The Calhoun Critical Zone observatory (CCZO) in SC provides insight into the interactions of biotic and abiotic components at the Earth’s surface. Biotite [K(Mg,Fe)₃AlSi₃O₁₀(OH)₂] and phengite [K(Mg,Al,Fe)₂(Al,Si)₄O₁₀(OH)₂] from a deep core (0-20m) in the CCZO influence the cycling of potassium at depth. As micas weather structural ferrous iron oxidizes and potassium is released in order to satisfy layer charge balance. Weathered biotite and phengite contain less potassium due to higher levels of oxidation of iron, where the 2:1 structure is maintained. As 2:1 layers become less abundant, layers are restructured to 1:1-layer kaolinite [(Al₂Si₂)O₅(OH)₄]. Sand-sized grains were analyzed in an electron microprobe for their elemental composition using energy dispersive spectroscopy. Whole grain mounts were also examined optically. Weathered grains displayed “frayed” ends when viewed perpendicular to the principle c-axis. Analysis of weathered grain ends in comparison to less weathered centers suggested potassium continued to be lost at the ends.

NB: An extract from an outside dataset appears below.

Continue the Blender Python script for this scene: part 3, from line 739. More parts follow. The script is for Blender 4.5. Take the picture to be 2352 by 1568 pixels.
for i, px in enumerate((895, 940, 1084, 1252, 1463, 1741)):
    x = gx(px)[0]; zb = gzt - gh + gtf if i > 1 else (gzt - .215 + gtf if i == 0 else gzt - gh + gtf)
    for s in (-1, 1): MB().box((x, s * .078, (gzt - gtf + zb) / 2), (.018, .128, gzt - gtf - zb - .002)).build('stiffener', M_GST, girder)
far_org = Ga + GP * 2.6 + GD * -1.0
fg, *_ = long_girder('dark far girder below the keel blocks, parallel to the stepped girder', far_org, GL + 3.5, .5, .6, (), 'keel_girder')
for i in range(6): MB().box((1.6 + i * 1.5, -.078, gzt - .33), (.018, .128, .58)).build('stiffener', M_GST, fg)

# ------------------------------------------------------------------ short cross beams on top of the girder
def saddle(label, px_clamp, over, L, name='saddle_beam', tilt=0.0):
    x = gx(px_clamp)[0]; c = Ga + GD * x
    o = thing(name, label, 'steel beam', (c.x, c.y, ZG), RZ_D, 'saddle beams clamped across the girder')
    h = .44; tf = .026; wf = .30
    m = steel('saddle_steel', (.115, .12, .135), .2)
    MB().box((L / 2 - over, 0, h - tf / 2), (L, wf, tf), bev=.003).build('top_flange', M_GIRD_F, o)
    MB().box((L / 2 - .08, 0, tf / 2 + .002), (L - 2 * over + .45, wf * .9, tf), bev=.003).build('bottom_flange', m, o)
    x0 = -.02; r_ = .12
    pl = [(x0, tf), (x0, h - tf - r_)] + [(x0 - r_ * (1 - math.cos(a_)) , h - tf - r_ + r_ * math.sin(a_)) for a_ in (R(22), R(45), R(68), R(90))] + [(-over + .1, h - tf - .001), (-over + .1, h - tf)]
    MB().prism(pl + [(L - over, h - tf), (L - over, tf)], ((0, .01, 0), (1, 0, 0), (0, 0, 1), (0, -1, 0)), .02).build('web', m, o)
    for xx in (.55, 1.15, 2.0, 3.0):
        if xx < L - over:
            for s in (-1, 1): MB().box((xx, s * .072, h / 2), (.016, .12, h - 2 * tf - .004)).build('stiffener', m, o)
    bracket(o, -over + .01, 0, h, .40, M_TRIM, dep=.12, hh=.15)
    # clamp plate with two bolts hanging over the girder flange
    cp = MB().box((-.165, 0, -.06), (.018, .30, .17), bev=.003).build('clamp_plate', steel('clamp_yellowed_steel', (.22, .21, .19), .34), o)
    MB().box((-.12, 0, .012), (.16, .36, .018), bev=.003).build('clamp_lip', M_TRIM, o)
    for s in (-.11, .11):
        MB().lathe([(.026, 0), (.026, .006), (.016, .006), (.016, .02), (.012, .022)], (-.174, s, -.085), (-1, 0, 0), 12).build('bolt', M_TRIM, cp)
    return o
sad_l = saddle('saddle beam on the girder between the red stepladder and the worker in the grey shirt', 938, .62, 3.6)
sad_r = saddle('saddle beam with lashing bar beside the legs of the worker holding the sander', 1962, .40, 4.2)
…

Near the surface (<50 cm), more kaolinite grains were observed (also likely derived from feldspar dissolution). A continuous range of compositions between end member micas and kaolinite were found at all depths. Evidence for fixed potassium in biotite and phengite supports the notion that reservoirs are available to supply rooted zones as uplift and chemical erosion proceeds. Although the loss of potassium occurs, persistence of lower amounts of potassium in near-surface clays suggest that degraded micas can serve as a stock for nutrient cycling. As subsurface conditions become reducing in wetter conditions (lower-oxygen supply) the ferric iron in the 2:1 structure turns ferrous, necessitating uptake of interlayer ions such as potassium (and ammonium?) to compensate for the increase in negative layer charge. In turn, with dryer conditions (higher-oxygen supply) interlayer ions are released to compensate the decrease in negative layer charge. This implies that seasonal reducing and oxidizing cycles (fall/winter and spring/summer, respectively) create the potential for degraded biotite and phengite to act as refugia for nutrients in the subsurface CZ.